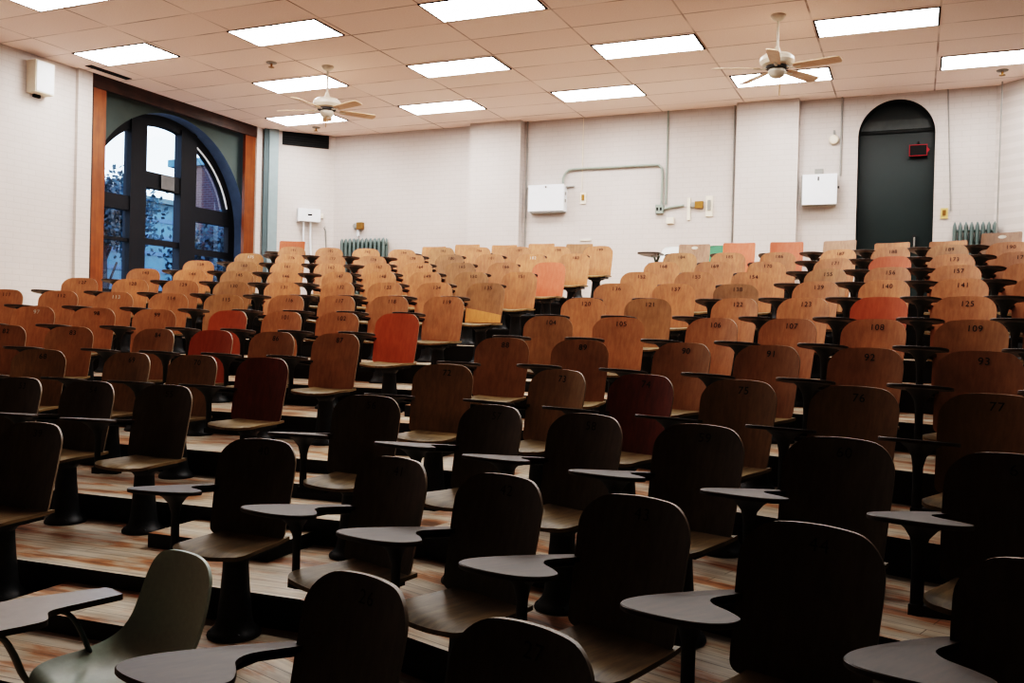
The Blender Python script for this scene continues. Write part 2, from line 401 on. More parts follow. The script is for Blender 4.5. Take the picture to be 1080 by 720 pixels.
# half steps in the aisle: one low wooden block against each riser
CRU = {2: -2.6425, 3: -2.5696, 4: -2.5094, 5: -2.4384, 6: -2.368, 7: -2.3131, 8: -2.2384, 9: -2.1708, 10: -2.0938, 11: -2.0266, 12: -1.98}
CLU = {2: -4.0796, 3: -4.0095, 4: -3.9355, 5: -3.8841, 6: -3.7985, 7: -3.7519, 8: -3.6679, 9: -3.6009, 10: -3.524, 11: -3.456, 12: -3.354}
def half_step(i, r):
    n, t = nC, tC; e = DD('C', r)-BK['C']                    # riser up to tread r+1
    z0, z1 = FL[r], (FL[r]+FL[r+1])/2
    u0, u1 = CLU[r]+.34, CRU[r]-.30
    me = bpy.data.meshes.new('trim'); vs = []; fs = []; ms = []; uv = []
    P = lambda u, d, z: (n.x*d+t.x*u, n.y*d+t.y*u, z)
    vs = [P(u, d, z) for z in (z0, z1) for (u, d) in ((u0, e-.44), (u1, e-.44), (u1, e+.004), (u0, e+.004))]
    fs = [(4, 5, 6, 7), (0, 1, 5, 4), (1, 2, 6, 5), (3, 0, 4, 7)]
    me.from_pydata(vs, [], fs); me.materials.append(M['floor']); me.materials.append(M['riser'])
    for p in me.polygons: p.material_index = 0 if p.index == 0 else 1
    ul = me.uv_layers.new(name='UVMap')
    for p in me.polygons:
        for li, vi in zip(p.loop_indices, p.vertices):
            v = vs[vi]; ul.data[li].uv = (v[0]*t.x+v[1]*t.y+r*.7, v[0]*n.x+v[1]*n.y+v[2])
    o = bpy.data.objects.new('trim_%d' % i, me); C.objects.link(o); o['kind'] = 'structure'
for i, r in enumerate(range(2, 12)): half_step(i+1, r)

# ------------------------------------------------------------------ tablet-arm chair
# local axes: +x to the right seen from the stage, -y forward, origin on the tread under the top of the back
def back_y(x, z, hw=.22): return -(.88-z)*.215-.75*x*x
def back_mesh(flat=False):
    zt, zb = (.88, .425); W = .22 if not flat else .215; c = .105 if not flat else .022; cb = .035
    zs = [zb+cb*(1-math.cos(a*pi/2/5)) for a in range(6)]+[zb+cb+(zt-c-zb-cb)*k/7 for k in range(1, 8)]+[zt-c+c*math.sin(a*pi/2/8) for a in range(1, 9)]
    def hw(z):
        w = W*(.945+.055*min(1, (z-zb)/.28))
        if z > zt-c: w -= c-math.sqrt(max(0, c*c-(z-(zt-c))**2))
        if z < zb+cb: w -= cb-math.sqrt(max(0, cb*cb-((zb+cb)-z)**2))
        return w
    G, H = [], []; th = .015
    for z in zs:
        r1, r2 = [], []
        for j in range(15):
            s = -1+2*j/14; s = math.sin(s*pi/2)*.35+s*.65; x = s*hw(z)
            zz = z-(0 if flat else .42*x*x*max(0, (z-.70)/.18))
            y = back_y(x, zz)
            r1.append((x, y, zz)); r2.append((x*.985 if abs(s) > .99 else x, y+th, zz))
        G.append(r1); H.append(r2)
    mb = MB(); mb.slab(G, H, rim=1); return mb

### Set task
Go through the material above and print all of it exactly, except the pictures.

### Exercise answer
The Blender Python script for this scene continues. Write part 2, from line 401 on. More parts follow. The script is for Blender 4.5. Take the picture to be 1080 by 720 pixels.
# half steps in the aisle: one low wooden block against each riser
CRU = {2: -2.6425, 3: -2.5696, 4: -2.5094, 5: -2.4384, 6: -2.368, 7: -2.3131, 8: -2.2384, 9: -2.1708, 10: -2.0938, 11: -2.0266, 12: -1.98}
CLU = {2: -4.0796, 3: -4.0095, 4: -3.9355, 5: -3.8841, 6: -3.7985, 7: -3.7519, 8: -3.6679, 9: -3.6009, 10: -3.524, 11: -3.456, 12: -3.354}
def half_step(i, r):
    n, t = nC, tC; e = DD('C', r)-BK['C']                    # riser up to tread r+1
    z0, z1 = FL[r], (FL[r]+FL[r+1])/2
    u0, u1 = CLU[r]+.34, CRU[r]-.30
    me = bpy.data.meshes.new('trim'); vs = []; fs = []; ms = []; uv = []
    P = lambda u, d, z: (n.x*d+t.x*u, n.y*d+t.y*u, z)
    vs = [P(u, d, z) for z in (z0, z1) for (u, d) in ((u0, e-.44), (u1, e-.44), (u1, e+.004), (u0, e+.004))]
    fs = [(4, 5, 6, 7), (0, 1, 5, 4), (1, 2, 6, 5), (3, 0, 4, 7)]
    me.from_pydata(vs, [], fs); me.materials.append(M['floor']); me.materials.append(M['riser'])
    for p in me.polygons: p.material_index = 0 if p.index == 0 else 1
    ul = me.uv_layers.new(name='UVMap')
    for p in me.polygons:
        for li, vi in zip(p.loop_indices, p.vertices):
            v = vs[vi]; ul.data[li].uv = (v[0]*t.x+v[1]*t.y+r*.7, v[0]*n.x+v[1]*n.y+v[2])
    o = bpy.data.objects.new('trim_%d' % i, me); C.objects.link(o); o['kind'] = 'structure'
for i, r in enumerate(range(2, 12)): half_step(i+1, r)

# ------------------------------------------------------------------ tablet-arm chair
# local axes: +x to the right seen from the stage, -y forward, origin on the tread under the top of the back
def back_y(x, z, hw=.22): return -(.88-z)*.215-.75*x*x
def back_mesh(flat=False):
    zt, zb = (.88, .425); W = .22 if not flat else .215; c = .105 if not flat else .022; cb = .035
    zs = [zb+cb*(1-math.cos(a*pi/2/5)) for a in range(6)]+[zb+cb+(zt-c-zb-cb)*k/7 for k in range(1, 8)]+[zt-c+c*math.sin(a*pi/2/8) for a in range(1, 9)]
    def hw(z):
        w = W*(.945+.055*min(1, (z-zb)/.28))
        if z > zt-c: w -= c-math.sqrt(max(0, c*c-(z-(zt-c))**2))
        if z < zb+cb: w -= cb-math.sqrt(max(0, cb*cb-((zb+cb)-z)**2))
        return w
    G, H = [], []; th = .015
    for z in zs:
        r1, r2 = [], []
        for j in range(15):
            s = -1+2*j/14; s = math.sin(s*pi/2)*.35+s*.65; x = s*hw(z)
            zz = z-(0 if flat else .42*x*x*max(0, (z-.70)/.18))
            y = back_y(x, zz)
            r1.append((x, y, zz)); r2.append((x*.985 if abs(s) > .99 else x, y+th, zz))
        G.append(r1); H.append(r2)
    mb = MB(); mb.slab(G, H, rim=1); return mb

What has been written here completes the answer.